Cali, septiembre 20 de 2025. Actualizado: sábado, septiembre 20, 2025 00:41

Jaime Alberto Leal Afanador

Oro debajo del carbón

Jaime Alberto Leal Afanador - Rector UNAD

La historia de Thomas Alva Edison es fascinante para quienes nos preocupamos por educar con valor. Siempre hemos escuchado que este norteamericano realizó múltiples inventos como el telégrafo, la bombilla, el fonógrafo y hasta el vehículo eléctrico, entre cientos de desarrollos y por los que la humanidad le debe gratitud eterna.

Pero si no hubiera sido por Nancy Elliot, posiblemente esas maravillas no se hubieran podido crear.

Nancy fue su madre, y cuentan que cuando Thomas tenía siete llegó de la escuela con una nota de su profesor.

Como el niño no sabía leer le pidió a ella que le dijera qué decía. Entre lágrimas, Nancy le leyó: “Su hijo es un genio. Esta escuela es demasiado pequeña para él y no cuenta con maestros suficientemente buenos para enseñarle. Por favor, enséñele usted misma”.

Cuando Thomas tenía más de 20 años su madre murió y él halló la carta, que no decía lo que había leído Nancy, sino algo aterrador: “Su hijo es mentalmente deficiente.
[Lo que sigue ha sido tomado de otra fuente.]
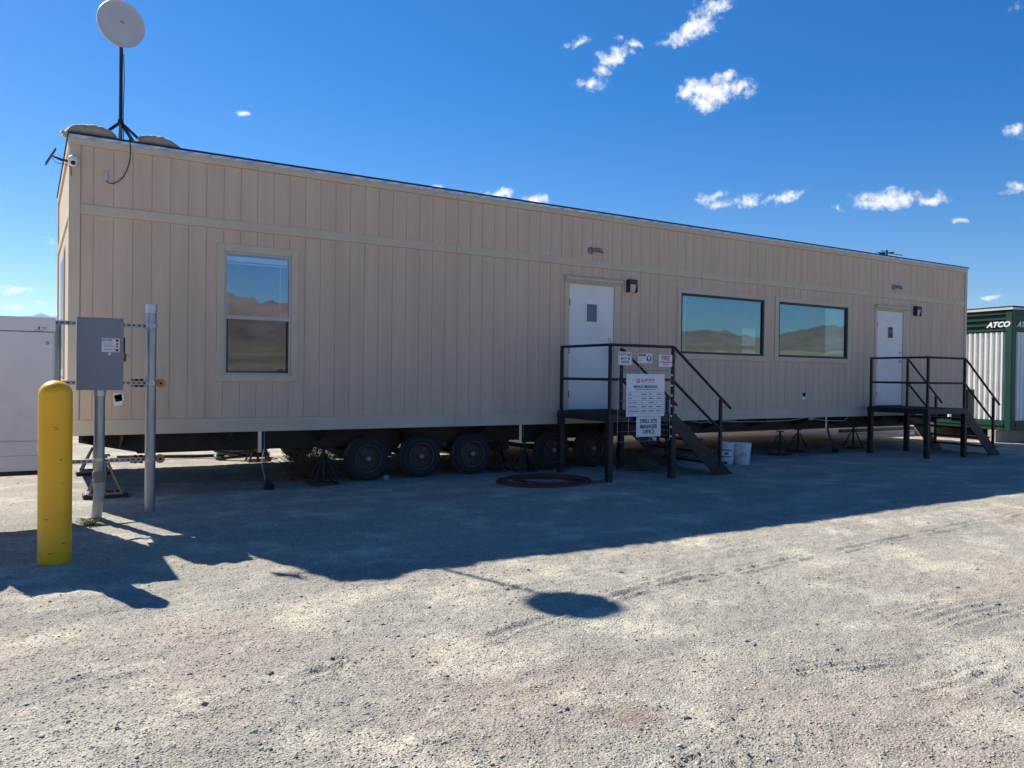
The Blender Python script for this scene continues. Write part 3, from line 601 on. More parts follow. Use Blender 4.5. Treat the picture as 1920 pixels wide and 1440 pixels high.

No podemos permitir que siga asistiendo a nuestra escuela. Queda expulsado”.

Mientras su profesor lo minusvaloró, su madre lo enriqueció, y esa actitud le llevó a ser un genio.

Hay muchas historias como la de Alva Edison. Son muchos los grandes deportistas, artistas, oradores y escritores, entre otros, que fueron rechazados por quienes debían ser sus educadores y mentores, simplemente porque no respondían a las expectativas de ellos.

En Colombia, por ejemplo, uno de los más famosos restaurantes que tenemos, fue producto de un trabajo de grado de estudiantes de administración de una prestigiosa universidad privada, cuyo rector desconoció el esfuerzo de estos visionarios por considerar que el naciente negocio no estaba a la altura de profesionales de su universidad.

Y así, como estos casos, erróneamente valoramos o somos estigmatizados porque no se siguen los estándares que la mayoría quiere y, entonces, se asume, que la persona, su conducta, inteligencia, competencias o habilidades, sencillamente no sirven porque no siguen los mismos modelos tradicionales en un trabajo, oficio, profesión, disciplina o comunidad.

Creemos, y queremos, que todas las personas brillen y tengan valor, como el oro, y desconocemos que el carbón, comercialmente valorado como inferior al oro, por su cantidad, color y consistencia y estética opaca, esencial para la generación de energía, química de la vida y fertilidad del suelo, es tan o más importante que el propio oro.

Así, muchas personas son tratadas como si fueran carbón; es decir, minusvaloradas y menospreciadas, porque en el parecer de los otros no brillan y no tienen las mismas características del oro, pese a que tienen un maravilloso potencial.

Así como la experiencia nos han enseñado que no todo lo que brilla es oro, también debemos aprender que no todo carbón es de poco valor.

Cuando valoramos a las demás personas únicamente desde nuestra óptica, no sólo ofendemos su dignidad (con malos tratos, desconocimiento de su capacidad y burla), sino que nos negamos la posibilidad de aprender y de crecer y ver la vida de otra forma.

Por muchas generaciones, y siglos, la sociedad desconoció y rechazó (y aún hoy lo hace) a personas ateas o muy religiosas, de color, de expresiones homosexuales o transgénero, ancianas, con tatuajes y piercings, de ciertas agrupaciones y hasta con discapacidad, entre otros, como si su respetable condición les impidiera ser brillantes, creativas, intelectuales, sensibles o, hasta más humanas y mejores seres, que quienes los cuestionaron.

El “conflicto” no es de quienes no responden a nuestros estándares, sino de nuestra actitud y del cerramiento de nuestra mente. Por ello, siempre he recordado la afirmación (que algunos atribuyen al físico Albert Einstein y otros al artista Frank Zappa), en el sentido de que “la mente es como un paracaídas: solo funciona si se abre.

Mantenernos en nuestras ideas, de siempre, sin convivir con las distintas percepciones y vivencias del mundo, nos convierte – como los caballos con anteojeras– en limitados para ver los 360 grados de nuestro entorno.

Aceptar, escuchar, aprender, respetar y convivir con quienes no consideramos propios de nuestra realidad, es un gran camino para ver, comprender y disfrutar mejor el mundo.